My guess is that support for Mitt Romney is paper-thin.  This political cartoon captures that attitude:

 Moreover, Mitt doesn't seem like a good fit with the more fanatical elements in the Republican party (who likely don't know that his real first name is "Willard"):

Summing up, Mitt Romney was the best of the Republican candidates in the brutal primary season now closing, being the only survivor in the circular firing squad.  And, flaws and all, he might not be a bad president.
But there's a yellow dog tugging on my pants leg, so in the end Barak's still my man.
Related Posts:
“Supreme Court Overturns Roe v.

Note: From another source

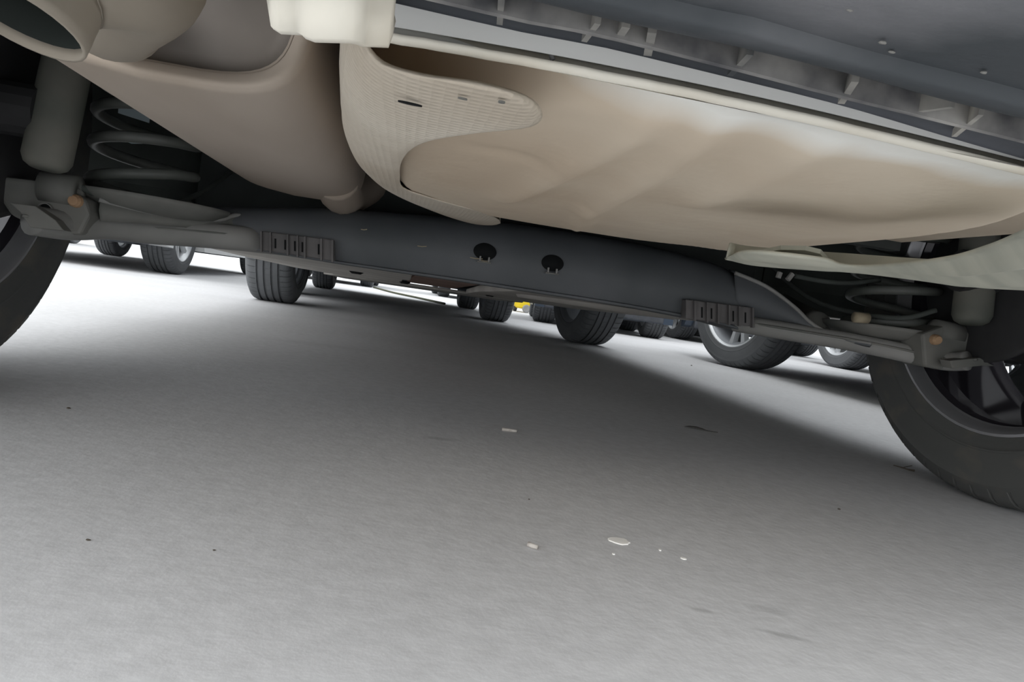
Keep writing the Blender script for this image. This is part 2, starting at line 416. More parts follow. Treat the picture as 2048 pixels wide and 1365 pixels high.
# --- spare wheel well pan
ribs = [((1300, 250), (1000, 400)), ((1430, 260), (1180, 420)), ((1640, 300), (1380, 410)), ((2000, 370), (1390, 523)), ((1180, 410), (1150, 460))]
ribs = [(atZ(*a, .283), atZ(*b, .283)) for a, b in ribs]
def pale_edge(m):  # mixes a pale cream strip along the rear edge of the pan
    nt = m.node_tree; N = nt.nodes; L = nt.links; b = N['Principled BSDF']; src = b.inputs['Base Color'].links[0].from_socket
    tc = N.new('ShaderNodeTexCoord'); sp = N.new('ShaderNodeSeparateXYZ'); L.new(tc.outputs['Object'], sp.inputs[0])
    n = N.new('ShaderNodeTexNoise'); n.inputs['Scale'].default_value = 14; L.new(tc.outputs['Object'], n.inputs['Vector'])
    ma = N.new('ShaderNodeMath'); ma.operation = 'MULTIPLY_ADD'; ma.inputs[1].default_value = .03; L.new(n.outputs['Fac'], ma.inputs[0]); L.new(sp.outputs['Y'], ma.inputs[2])
    mr = N.new('ShaderNodeMapRange'); mr.inputs[1].default_value = -.582; mr.inputs[2].default_value = -.568; L.new(ma.outputs[0], mr.inputs[0])
    mx = N.new('ShaderNodeMix'); mx.data_type = 'RGBA'; L.new(mr.outputs[0], mx.inputs[0]); mx.inputs[6].default_value = (.84, .83, .78, 1); L.new(src, mx.inputs[7]); L.new(mx.outputs[2], b.inputs['Base Color'])
pale_edge(M['pan'])
def seg(p, a, b):
    d = b - a; t = max(-.0, min(1.0, ((p - a).dot(d)) / d.dot(d))); return (p - a - d * t).length
def seg_fade(p, a, b):
    d = Vector((b.x - a.x, b.y - a.y, 0)); t = (p - Vector((a.x, a.y, 0))).dot(d) / d.dot(d)
    return sstep(-.12, .12, t) * sstep(1.12, .8, t)
BC = Vector((-.012, -.335, 0))
def bowl_r(x, y):
    dx, dy = x - BC.x, y - BC.y
    rx = .219 if dx > 0 else .188
    ry = .268
    return ((abs(dx) / rx) ** 3.1 + (abs(dy) / ry) ** 3.1) ** (1 / 3.1)
def pan_z(x, y):
    r = bowl_r(x, y)
    s = sstep(.93, 1.17, r)
    amp = .058
    if y < -.5: amp = .058 * (1 - sstep(-.5, -.58, y) * .82 * sstep(-.12, -.04, x))
    z = .2825 + amp * s + .006 * max(0, min(r, 1)) ** 4
    p = Vector((x, y, 0))
    for i, (a, b) in enumerate(ribs):
        d = seg(p, Vector((a.x, a.y, 0)), Vector((b.x, b.y, 0)))
        z -= (.0075, .0075, .0055, .0035, .006)[i] * math.exp(-(d / (.012, .011, .014, .026, .011)[i]) ** 2) * (1 - s) * seg_fade(p, a, b)
    # small embossed crescent
    c = atZ(1025, 315, .283); d = Vector(((x - c.x) / .022, (y - c.y) / .012)).length
    z += .003 * math.exp(-d * d)
    if y < -.60: z -= (z - .284) * sstep(-.60, -.625, y)
    return z
bm = bmesh.new()
nx, ny = 120, 120
grid(bm, [[(-.212 + .682 * i / nx, -.625 + .60 * j / ny, pan_z(-.212 + .682 * i / nx, -.625 + .60 * j / ny)) for i in range(nx + 1)] for j in range(ny + 1)])
obj('spare_wheel_well', bm, 'pan', car, sm=True)
bm = bmesh.new(); box(bm, -.27, .47, -.04, -.02, .335, .48); obj('floor_crossmember', bm, 'dark', car)

# --- rear panel and its folded flange
fl = [(690, 64), (850, 89), (1200, 152), (1600, 236), (2046, 343)]
FL = [atZ(*p, .2845) for p in fl]
FL = [p for p in catmull(FL, 10)] + [Vector((.30, -.607, .2845)), Vector((.55, -.57, .2845))]
bm = bmesh.new(); rows = []
for i, p in enumerate(FL):
    j = .00008 * math.sin(i * 2.1) + .00006 * math.sin(i * 5.3)
    rows.append([p + Vector((0, .006, .008)), p + Vector((0, .0045, .003)), p + Vector((0, .002, .0006 + j)), p + Vector((0, 0, j)), p + Vector((0, -.0016, .0006 + j)), p + Vector((0, -.0018, .0014 + j))])
grid(bm, rows); obj('folded_flange', bm, 'cream', car, sm=True, solid=.0015)
bm = bmesh.new()
grid(bm, [[p + Vector((0, -.0015, .0035)), p + Vector((0, -.004, .018)), p + Vector((0, -.006, .05)), p + Vector((0, -.01, .12)), p + Vector((0, -.01, .22))] for p in FL]); obj('rear_panel', bm, 'panel', car, sm=True, solid=.0015)

# --- tow-eye bracket in cream paint, a hat section hanging from the flange
prof = [(548, 0, 0), (553, 46, 0), (560, 50, 0), (598, 52, 0), (612, 60, 1), (628, 66, 1.2), (700, 68, 1.2), (716, 72, .6), (728, 78, -.2), (768, 80, -.3), (772, 60, -.3), (768, 40, -.3)]
bm = bmesh.new(); rows = []
for (px, py, d) in prof:
    p = atY(px, py, -.668 - .006 * d)
    rows.append([p + Vector((0, .010, .006)), p + Vector((0, .003, .0005)), p, p + Vector((0, -.004, .006)), p + Vector((0, -.010, .045)), p + Vector((0, -.013, .09))])
grid(bm, rows); obj('tow_bracket', bm, 'cream', car, sm=True, solid=.002)

# --- heat shield between muffler and spare wheel well
HS = [((700, 62), (726, 72)), ((690, 110), (768, 122)), ((684, 160), (850, 147)), ((681, 200), (960, 163)), ((683, 222), (1052, 190)), ((684, 240), (1085, 226)), ((688, 262), (1062, 254)), ((695, 284), (960, 266)),
      ((705, 308), (868, 280)), ((718, 330), (826, 297)), ((738, 352), (804, 322)), ((766, 376), (800, 350)), ((806, 398), (806, 376)), ((856, 419), (846, 392)), ((905, 437), (900, 408)), ((950, 449), (950, 421)), ((985, 451), (985, 434)), ((1001, 447), (999, 441))]
bm = bmesh.new(); nr = 22
rowsL = catmull([(*a, 0) for a, b in HS], 4); rowsR = catmull([(*b, 0) for a, b in HS], 4)
rows = []
for i, (a, b) in enumerate(zip(rowsL, rowsR)):
    row = []
    wid = (b - a).length
    for k in range(-4, nr + 1):
        u = max(0, k / nr)
        q = a.lerp(b, u)
        edge = min(u, 1 - u) * wid
        z = .2725 + .018 * math.exp(-(u * wid / 45)) + .004 * math.exp(-((1 - u) * wid / 14)) - .0015
        p = atZ(q.x, q.y, z)
        if k < 0: p = p + Vector((-.0045 * (1 - (1 + k / 4) ** 2) - .001, .0, .03 * (-k) / 1.0 * .6))
        row.append(p)
    rows.append(row)
grid(bm, rows); hs = obj('heat_shield', bm, 'shield', car, sm=True, solid=-.0012)
# dimple embossing as fine relief
def dimples(m):
    nt = m.node_tree; N = nt.nodes; L = nt.links; b = N['Principled BSDF']
    tc = N.new('ShaderNodeTexCoord'); v = N.new('ShaderNodeTexVoronoi'); v.inputs['Scale'].default_value = 210; v.inputs['Randomness'].default_value = .15
    L.new(tc.outputs['Object'], v.inputs['Vector'])
    bp = N.new('ShaderNodeBump'); bp.inputs['Strength'].default_value = .5; bp.inputs['Distance'].default_value = .002
    n = N.new('ShaderNodeTexNoise'); n.inputs['Scale'].default_value = 26; n.inputs['Detail'].default_value = 3; L.new(tc.outputs['Object'], n.inputs['Vector'])
    b2 = N.new('ShaderNodeBump'); b2.inputs['Strength'].default_value = .35; b2.inputs['Distance'].default_value = .006
    L.new(n.outputs['Fac'], b2.inputs['Height']); L.new(b2.outputs[0], bp.inputs['Normal'])
    L.new(v.outputs['Distance'], bp.inputs['Height']); L.new(bp.outputs[0], b.inputs['Normal'])
dimples(M['shield'])
for px, py, a, b_ in ((820, 209, .0048, .0012), (1003, 206, .0013, .0012), (925, 199, .0018, .0007)):
    c = atZ(px, py, .2695); bm = bmesh.new()
    lathe(bm, [(0, .0002), (0, 1), (.0006, 1), (.0006, .0002)], 'Z', 14)
    o = obj('dark_mark', bm, 'hole' if px == 820 else 'arm', car); o.location = c; o.scale = (a, b_, 1); o.rotation_euler = (0, 0, .15)  # small flat dark ellipses laid on the shield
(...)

Wade!” August 27, 2012
“Mitt Romney, Leveraged Buyouts, and Morality,” September 12, 2012
“Mitt Romney: A Mormon President?” October 17, 2012


  1. Saturday Night Live got it exactly right when they used the line "...and nothing says 'settle for' quite like Mitt Romney."

  2. I appreciate the opportunity to think about Mitt Romney as a possible President in a more rational manner. The funny thing is that I can agree with some of the Romneys in this post. Certainly, Massachusetts Healthcare Romney is acceptable to me. Equal rights for the LGBT community Romney is fine too. Too bad that the wackos in the Republican and Tea Parties have crushed both of those Romneys just like they destroyed maverick John McCain. Barak will be my choice in 2012 as well.